Roll on longer days and some sunshine!
Michele
December 24, 2008 at 8:36 pm
Dear Michele, if you ever feel like telling us the long version of The Blue Tit Under the Floorboards, you’ll have my undivided attention. We only had a few very funny scraps from the dgg.
I have been dragging my (mental) feet about telling you that you are mentioned here, on WordPress http://acacciatura.wordpress.com/2008/12/12/a-fanfare-for-the-makers-in-this-spot/ . . . — where, if it wasn’t for Steve’s excellent tutorial, encouragement, and promise of unlimited help from both of you, I doubt I would ever have put down stakes. . . No, it’s not the training wheels site I began with, but . . . little did you two know what a spectacular early Christmas present you were giving me.

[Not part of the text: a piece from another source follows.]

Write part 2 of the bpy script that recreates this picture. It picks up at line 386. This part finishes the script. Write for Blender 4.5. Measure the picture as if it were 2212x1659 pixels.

The pictures you pasted into this blog entry continue to please . . . and please . . .. _Thank you_ . . . and hello Iant!
. . . x
December 24, 2008 at 8:58 pm
there is only one place
where i choose to feel
i am in a chapel
there is one place
where i choose
to light a
candle
there is one place
where i am moved
by small words
there are three places,
in my head,my heart
and here
the virtual lamppost
where the small words
are dividends on
steves investment,,
what wealth
ars longa vita brevis
December 24, 2008 at 9:01 pm
oops forgot the name,,Michelle,, 3p4 is dropin
January 2, 2009 at 10:26 am
Best wishes for the new year Michele and thanks for continuing to add to Steve’s blog. It is appreciated.